Às 19h surgem as motocicletas do delivery, trazendo pizzas, hambúrguers e comida japonesa para os apartamentos 12, 132 e 61, respectivamente. As motos têm escapamentos abertos, o som parece uma unha pontiaguda cutucando o ouvido. Bem diferente daquela Harley Davidson, que circula uma vez por dia, que parece uma mão inteira socando o tímpano.

De repente, um alarme: "Atenção, este veículo está sendo roubado!". O som dura dois minutos e para. Ouço mais um motor saindo em disparada, dessa vez na contramão.

Às 19h10 irrompe o caminhão de lixo, um cometa vagaroso precedido por homens que correm e empilham sacos e secundado por um séquito de carros e motos que buzinam indiferentes ao esforço dos valentes coletores de lixo.

Às 23h passa o último avião. O silêncio chega a doer de tão bom, mas dura pouco.

Logo em seguida vem o caminhão da caçamba, rangendo suas correntes pesadas que batem no ferro retorcido para recolher os restos de mais uma reforma na cozinha de alguém. Vidros e azulejos quebrados batem e se esfarelam. Dois ou três moradores aparecem nas janelas, esperando a hora de voltar às TVs que emitem luz esbranquiçadas.

À meia-noite três amigos passam pela rua, conversando aos berros; dá para distinguir as palavras, ouço o nome de mulher, Amanda —quem será?—, que se repete duas vezes antes das risadas.

A noite não acabou. A madrugada é o território dos bares. Eles estão a mais de dois quarteirões de distância, mas a música alta chega desimpedida.

Às três da manhã um carro de vidros escuros faz sacudir o vidro, que treme ao som de um funk metálico e distorcido. Ele passa bem devagar, como se buscasse confirmar o efeito de seu desfile auditivo.

Às 4h30 o último barulho antes do novo dia. Ao longe um caminhão pesado muda de marcha –PFFFFIUU!– para garantir que todos estejam acordados.

A poluição sonora é a segunda maior causa de problemas de saúde nas cidades, logo depois da poluição do ar, segundo a Organização Mundial da Saúde.

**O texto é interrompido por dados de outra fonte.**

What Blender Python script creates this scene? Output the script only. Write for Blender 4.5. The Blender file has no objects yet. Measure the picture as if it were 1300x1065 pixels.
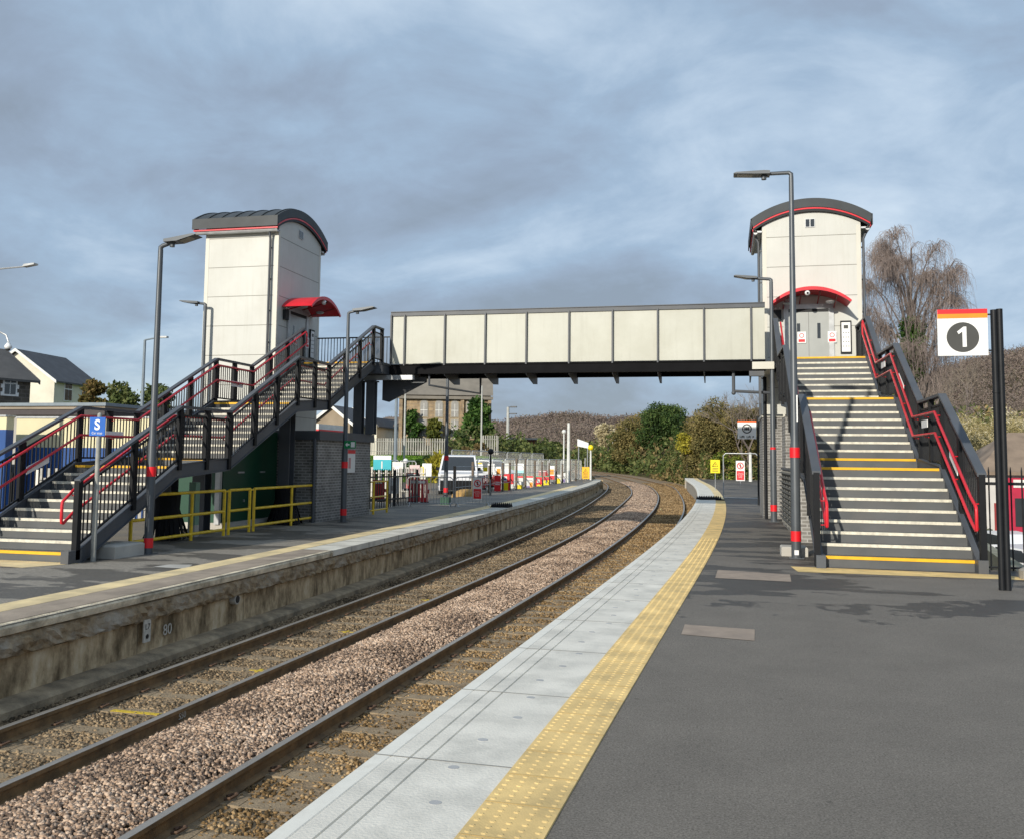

Um estudo feito em Paris calculou que o barulho pode ser responsável pela perda de até 10,7 meses de vida.

A cidade de Mumbai, provavelmente a mais barulhenta do mundo, decretou um dia sem buzina por semana.

A União Europeia começou a obrigar as grandes cidades a produzir um mapa de barulho e mitigar as grandes fontes de emissão.

Em São Paulo, por enquanto, sinal verde para a poluição sonora.